DATA EXTRACT:
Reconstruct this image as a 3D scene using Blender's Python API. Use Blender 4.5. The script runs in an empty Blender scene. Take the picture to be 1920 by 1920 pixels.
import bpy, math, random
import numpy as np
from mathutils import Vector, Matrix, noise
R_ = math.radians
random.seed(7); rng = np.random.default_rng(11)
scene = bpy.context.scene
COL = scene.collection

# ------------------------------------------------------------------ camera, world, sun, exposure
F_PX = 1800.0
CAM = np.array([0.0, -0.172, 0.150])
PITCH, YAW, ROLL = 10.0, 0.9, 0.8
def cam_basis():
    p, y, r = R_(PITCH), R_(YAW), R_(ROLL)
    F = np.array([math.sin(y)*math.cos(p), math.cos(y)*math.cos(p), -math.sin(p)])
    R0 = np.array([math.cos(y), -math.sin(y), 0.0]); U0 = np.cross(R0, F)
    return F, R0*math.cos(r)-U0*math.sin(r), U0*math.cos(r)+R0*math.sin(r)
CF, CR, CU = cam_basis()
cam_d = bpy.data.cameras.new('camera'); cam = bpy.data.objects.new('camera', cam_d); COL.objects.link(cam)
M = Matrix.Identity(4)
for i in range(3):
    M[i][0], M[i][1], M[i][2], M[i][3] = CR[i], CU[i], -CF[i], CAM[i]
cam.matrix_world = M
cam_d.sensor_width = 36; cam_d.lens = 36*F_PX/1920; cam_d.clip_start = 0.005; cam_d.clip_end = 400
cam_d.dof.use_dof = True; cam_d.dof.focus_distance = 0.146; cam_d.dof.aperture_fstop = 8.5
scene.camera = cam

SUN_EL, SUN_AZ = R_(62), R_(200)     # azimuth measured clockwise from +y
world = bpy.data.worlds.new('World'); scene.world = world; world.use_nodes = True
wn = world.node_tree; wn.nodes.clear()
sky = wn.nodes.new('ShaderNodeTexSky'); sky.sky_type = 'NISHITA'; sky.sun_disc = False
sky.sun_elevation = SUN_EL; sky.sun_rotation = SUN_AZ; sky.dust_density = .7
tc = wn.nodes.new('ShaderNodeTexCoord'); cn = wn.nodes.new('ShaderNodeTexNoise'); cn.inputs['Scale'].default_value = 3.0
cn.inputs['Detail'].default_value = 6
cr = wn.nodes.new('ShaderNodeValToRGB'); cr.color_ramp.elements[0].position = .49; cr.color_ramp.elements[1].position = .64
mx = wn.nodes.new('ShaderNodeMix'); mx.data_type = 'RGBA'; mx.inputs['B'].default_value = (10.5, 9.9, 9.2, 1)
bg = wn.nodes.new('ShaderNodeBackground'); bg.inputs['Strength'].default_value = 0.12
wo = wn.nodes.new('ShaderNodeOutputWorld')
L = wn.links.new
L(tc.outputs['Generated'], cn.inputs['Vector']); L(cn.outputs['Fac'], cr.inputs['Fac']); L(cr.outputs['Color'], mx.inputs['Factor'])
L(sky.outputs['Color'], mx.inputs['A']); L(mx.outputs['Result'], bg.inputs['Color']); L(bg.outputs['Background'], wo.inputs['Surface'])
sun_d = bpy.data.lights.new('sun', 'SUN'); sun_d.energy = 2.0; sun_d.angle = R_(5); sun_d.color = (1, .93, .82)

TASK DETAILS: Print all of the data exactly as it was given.

SOLUTION:
Reconstruct this image as a 3D scene using Blender's Python API. Use Blender 4.5. The script runs in an empty Blender scene. Take the picture to be 1920 by 1920 pixels.
import bpy, math, random
import numpy as np
from mathutils import Vector, Matrix, noise
R_ = math.radians
random.seed(7); rng = np.random.default_rng(11)
scene = bpy.context.scene
COL = scene.collection

# ------------------------------------------------------------------ camera, world, sun, exposure
F_PX = 1800.0
CAM = np.array([0.0, -0.172, 0.150])
PITCH, YAW, ROLL = 10.0, 0.9, 0.8
def cam_basis():
    p, y, r = R_(PITCH), R_(YAW), R_(ROLL)
    F = np.array([math.sin(y)*math.cos(p), math.cos(y)*math.cos(p), -math.sin(p)])
    R0 = np.array([math.cos(y), -math.sin(y), 0.0]); U0 = np.cross(R0, F)
    return F, R0*math.cos(r)-U0*math.sin(r), U0*math.cos(r)+R0*math.sin(r)
CF, CR, CU = cam_basis()
cam_d = bpy.data.cameras.new('camera'); cam = bpy.data.objects.new('camera', cam_d); COL.objects.link(cam)
M = Matrix.Identity(4)
for i in range(3):
    M[i][0], M[i][1], M[i][2], M[i][3] = CR[i], CU[i], -CF[i], CAM[i]
cam.matrix_world = M
cam_d.sensor_width = 36; cam_d.lens = 36*F_PX/1920; cam_d.clip_start = 0.005; cam_d.clip_end = 400
cam_d.dof.use_dof = True; cam_d.dof.focus_distance = 0.146; cam_d.dof.aperture_fstop = 8.5
scene.camera = cam

SUN_EL, SUN_AZ = R_(62), R_(200)     # azimuth measured clockwise from +y
world = bpy.data.worlds.new('World'); scene.world = world; world.use_nodes = True
wn = world.node_tree; wn.nodes.clear()
sky = wn.nodes.new('ShaderNodeTexSky'); sky.sky_type = 'NISHITA'; sky.sun_disc = False
sky.sun_elevation = SUN_EL; sky.sun_rotation = SUN_AZ; sky.dust_density = .7
tc = wn.nodes.new('ShaderNodeTexCoord'); cn = wn.nodes.new('ShaderNodeTexNoise'); cn.inputs['Scale'].default_value = 3.0
cn.inputs['Detail'].default_value = 6
cr = wn.nodes.new('ShaderNodeValToRGB'); cr.color_ramp.elements[0].position = .49; cr.color_ramp.elements[1].position = .64
mx = wn.nodes.new('ShaderNodeMix'); mx.data_type = 'RGBA'; mx.inputs['B'].default_value = (10.5, 9.9, 9.2, 1)
bg = wn.nodes.new('ShaderNodeBackground'); bg.inputs['Strength'].default_value = 0.12
wo = wn.nodes.new('ShaderNodeOutputWorld')
L = wn.links.new
L(tc.outputs['Generated'], cn.inputs['Vector']); L(cn.outputs['Fac'], cr.inputs['Fac']); L(cr.outputs['Color'], mx.inputs['Factor'])
L(sky.outputs['Color'], mx.inputs['A']); L(mx.outputs['Result'], bg.inputs['Color']); L(bg.outputs['Background'], wo.inputs['Surface'])
sun_d = bpy.data.lights.new('sun', 'SUN'); sun_d.energy = 2.0; sun_d.angle = R_(5); sun_d.color = (1, .93, .82)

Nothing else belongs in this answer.